As journalism becomes a saturated market it is becoming tougher and tougher for journalists to do all of the work themselves. Engaging communities and individuals over the Internet is what makes blogs, journalists, and reporters more intriguing. With the help of the community, journalists can write stories from angles they could not have saw without the help of the people who relayed the information to the reporter. John Cook, co-founder of GeekWire and a former newspaper reporter said, “I am a big believer that my readers are much smarter then me and have a better grasp of what’s going on, so why not leverage that wisdom to do a better job of reporting?”

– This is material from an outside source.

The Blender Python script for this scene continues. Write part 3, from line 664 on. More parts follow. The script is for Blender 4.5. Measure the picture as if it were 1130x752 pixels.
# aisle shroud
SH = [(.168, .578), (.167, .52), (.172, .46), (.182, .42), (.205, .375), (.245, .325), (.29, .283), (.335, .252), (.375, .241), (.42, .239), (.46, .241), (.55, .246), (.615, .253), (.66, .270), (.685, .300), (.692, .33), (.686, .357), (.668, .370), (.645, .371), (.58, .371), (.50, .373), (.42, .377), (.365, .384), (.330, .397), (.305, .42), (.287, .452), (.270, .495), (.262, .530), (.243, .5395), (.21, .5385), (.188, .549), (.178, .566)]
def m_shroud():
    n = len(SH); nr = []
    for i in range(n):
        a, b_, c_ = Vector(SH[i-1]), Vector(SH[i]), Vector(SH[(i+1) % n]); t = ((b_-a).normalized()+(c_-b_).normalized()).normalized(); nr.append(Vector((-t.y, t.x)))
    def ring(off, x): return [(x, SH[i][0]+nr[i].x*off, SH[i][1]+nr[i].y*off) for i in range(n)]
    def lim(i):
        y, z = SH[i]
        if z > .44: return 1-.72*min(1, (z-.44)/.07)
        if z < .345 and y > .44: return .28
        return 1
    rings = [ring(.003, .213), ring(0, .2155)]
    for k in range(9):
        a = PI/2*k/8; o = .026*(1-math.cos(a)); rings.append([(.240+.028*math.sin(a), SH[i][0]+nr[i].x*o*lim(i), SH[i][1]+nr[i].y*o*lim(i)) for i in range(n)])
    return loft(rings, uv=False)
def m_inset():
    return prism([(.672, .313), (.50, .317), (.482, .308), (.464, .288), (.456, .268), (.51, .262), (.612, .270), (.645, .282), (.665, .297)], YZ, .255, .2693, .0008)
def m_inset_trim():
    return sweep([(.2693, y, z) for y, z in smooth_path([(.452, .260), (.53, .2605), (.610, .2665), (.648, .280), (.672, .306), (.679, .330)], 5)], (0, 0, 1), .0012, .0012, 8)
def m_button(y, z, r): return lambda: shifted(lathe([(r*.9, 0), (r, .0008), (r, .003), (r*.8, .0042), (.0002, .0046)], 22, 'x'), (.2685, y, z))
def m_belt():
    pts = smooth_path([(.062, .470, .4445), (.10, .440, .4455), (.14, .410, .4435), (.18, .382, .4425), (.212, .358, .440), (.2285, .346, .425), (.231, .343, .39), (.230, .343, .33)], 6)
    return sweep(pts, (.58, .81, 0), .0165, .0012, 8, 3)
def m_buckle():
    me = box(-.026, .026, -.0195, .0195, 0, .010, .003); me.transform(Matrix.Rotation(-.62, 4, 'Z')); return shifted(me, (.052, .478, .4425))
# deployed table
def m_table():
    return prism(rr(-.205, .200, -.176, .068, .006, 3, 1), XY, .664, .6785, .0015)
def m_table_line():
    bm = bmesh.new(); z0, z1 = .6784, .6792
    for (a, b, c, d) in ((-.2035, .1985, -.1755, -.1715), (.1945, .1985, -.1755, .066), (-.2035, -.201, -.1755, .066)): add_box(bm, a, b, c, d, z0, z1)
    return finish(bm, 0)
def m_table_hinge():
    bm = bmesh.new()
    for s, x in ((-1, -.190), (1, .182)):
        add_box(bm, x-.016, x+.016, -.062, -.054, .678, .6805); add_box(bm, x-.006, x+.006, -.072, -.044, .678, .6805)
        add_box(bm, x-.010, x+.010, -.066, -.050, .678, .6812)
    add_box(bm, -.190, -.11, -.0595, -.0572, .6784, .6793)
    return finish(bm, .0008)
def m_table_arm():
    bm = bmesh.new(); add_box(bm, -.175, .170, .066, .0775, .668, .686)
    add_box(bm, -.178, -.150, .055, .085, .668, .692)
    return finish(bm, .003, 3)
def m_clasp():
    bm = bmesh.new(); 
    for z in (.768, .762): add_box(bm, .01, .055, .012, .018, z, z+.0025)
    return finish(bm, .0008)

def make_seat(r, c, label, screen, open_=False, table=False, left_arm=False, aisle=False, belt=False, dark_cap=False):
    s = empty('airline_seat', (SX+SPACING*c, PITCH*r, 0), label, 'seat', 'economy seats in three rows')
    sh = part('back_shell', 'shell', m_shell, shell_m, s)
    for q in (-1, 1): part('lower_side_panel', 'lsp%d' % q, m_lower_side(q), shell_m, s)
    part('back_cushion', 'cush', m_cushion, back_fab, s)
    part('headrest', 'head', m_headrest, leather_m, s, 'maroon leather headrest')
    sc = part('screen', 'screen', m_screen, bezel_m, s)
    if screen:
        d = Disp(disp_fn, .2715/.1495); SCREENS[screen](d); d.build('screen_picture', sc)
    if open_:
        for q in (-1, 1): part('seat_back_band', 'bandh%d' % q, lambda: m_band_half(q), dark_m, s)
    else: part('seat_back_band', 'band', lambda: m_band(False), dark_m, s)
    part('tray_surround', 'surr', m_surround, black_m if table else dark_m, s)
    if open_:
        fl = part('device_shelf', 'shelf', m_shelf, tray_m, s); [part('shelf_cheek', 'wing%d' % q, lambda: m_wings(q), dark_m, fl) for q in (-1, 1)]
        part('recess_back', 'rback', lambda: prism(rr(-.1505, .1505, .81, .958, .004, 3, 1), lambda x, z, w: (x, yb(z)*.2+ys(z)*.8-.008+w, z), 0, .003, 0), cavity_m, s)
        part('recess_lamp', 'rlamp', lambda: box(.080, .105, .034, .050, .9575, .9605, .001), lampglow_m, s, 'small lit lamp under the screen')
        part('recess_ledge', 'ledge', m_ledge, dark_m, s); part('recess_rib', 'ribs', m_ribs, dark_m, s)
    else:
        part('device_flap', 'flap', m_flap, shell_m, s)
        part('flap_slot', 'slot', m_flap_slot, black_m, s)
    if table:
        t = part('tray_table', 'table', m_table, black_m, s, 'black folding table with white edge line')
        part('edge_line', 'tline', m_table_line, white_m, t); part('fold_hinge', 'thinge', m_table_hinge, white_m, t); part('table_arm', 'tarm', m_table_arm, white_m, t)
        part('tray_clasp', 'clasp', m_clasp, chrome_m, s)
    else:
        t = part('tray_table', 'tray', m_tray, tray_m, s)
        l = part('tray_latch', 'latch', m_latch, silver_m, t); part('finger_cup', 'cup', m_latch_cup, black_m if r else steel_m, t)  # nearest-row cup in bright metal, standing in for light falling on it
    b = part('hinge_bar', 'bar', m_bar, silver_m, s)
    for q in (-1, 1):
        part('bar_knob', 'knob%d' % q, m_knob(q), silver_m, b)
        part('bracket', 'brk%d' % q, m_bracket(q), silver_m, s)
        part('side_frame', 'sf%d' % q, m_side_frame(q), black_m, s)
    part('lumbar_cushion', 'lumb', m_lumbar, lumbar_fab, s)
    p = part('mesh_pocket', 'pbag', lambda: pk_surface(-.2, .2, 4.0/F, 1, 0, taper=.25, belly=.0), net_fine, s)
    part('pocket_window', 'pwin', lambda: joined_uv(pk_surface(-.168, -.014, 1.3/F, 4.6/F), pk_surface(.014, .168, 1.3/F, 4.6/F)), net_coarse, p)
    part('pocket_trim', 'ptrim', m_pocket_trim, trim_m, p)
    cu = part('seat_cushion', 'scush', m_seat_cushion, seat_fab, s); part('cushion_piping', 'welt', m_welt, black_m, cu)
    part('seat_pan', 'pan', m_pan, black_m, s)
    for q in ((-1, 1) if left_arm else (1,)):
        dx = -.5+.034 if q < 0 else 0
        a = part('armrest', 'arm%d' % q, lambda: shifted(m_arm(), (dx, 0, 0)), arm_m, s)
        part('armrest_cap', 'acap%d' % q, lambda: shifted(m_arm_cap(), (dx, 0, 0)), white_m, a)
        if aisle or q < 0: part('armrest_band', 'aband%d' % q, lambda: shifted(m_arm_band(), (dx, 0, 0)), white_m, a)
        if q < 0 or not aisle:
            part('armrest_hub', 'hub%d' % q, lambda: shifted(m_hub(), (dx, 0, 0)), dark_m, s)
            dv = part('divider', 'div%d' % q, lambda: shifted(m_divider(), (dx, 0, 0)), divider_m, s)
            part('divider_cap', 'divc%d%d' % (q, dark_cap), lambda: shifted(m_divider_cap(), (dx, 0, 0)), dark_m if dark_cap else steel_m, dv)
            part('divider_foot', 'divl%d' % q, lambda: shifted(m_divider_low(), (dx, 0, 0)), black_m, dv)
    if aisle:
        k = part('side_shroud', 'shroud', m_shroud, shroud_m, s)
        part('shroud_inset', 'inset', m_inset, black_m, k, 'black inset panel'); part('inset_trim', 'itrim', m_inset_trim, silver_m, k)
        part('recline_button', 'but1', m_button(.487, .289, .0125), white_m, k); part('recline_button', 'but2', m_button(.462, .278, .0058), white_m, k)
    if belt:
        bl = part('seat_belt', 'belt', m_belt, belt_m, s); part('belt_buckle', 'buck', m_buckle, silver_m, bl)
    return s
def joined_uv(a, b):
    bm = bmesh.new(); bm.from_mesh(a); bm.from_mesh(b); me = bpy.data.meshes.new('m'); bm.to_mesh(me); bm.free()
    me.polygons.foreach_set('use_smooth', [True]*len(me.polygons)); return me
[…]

There are three different methods that news organizations are using to involve their readers in their reports: crowdsourcing, open-source reporting, and pro-am journalism. Crowdsourcing is the process of obtaining needed services, ideas, or content by soliciting contributions from a large group of people from an online community. Open-source reporting uses transparency to in reporting in order to provide a benefit to your audience and possibly gain benefits from your readers. Pro-am journalism is the most uncontrolled collaborative method. This approach puts the reader in the position of the reporter. It allows the contributors to publish directly to the same platform, or Web site, that the professional journalists use to curate their news. This is known as user generated content. Crowd-powered collaboration is much more effective and interesting. Journalisms “professional” outlook is becoming less professional, but also more engaging as the digital world grows.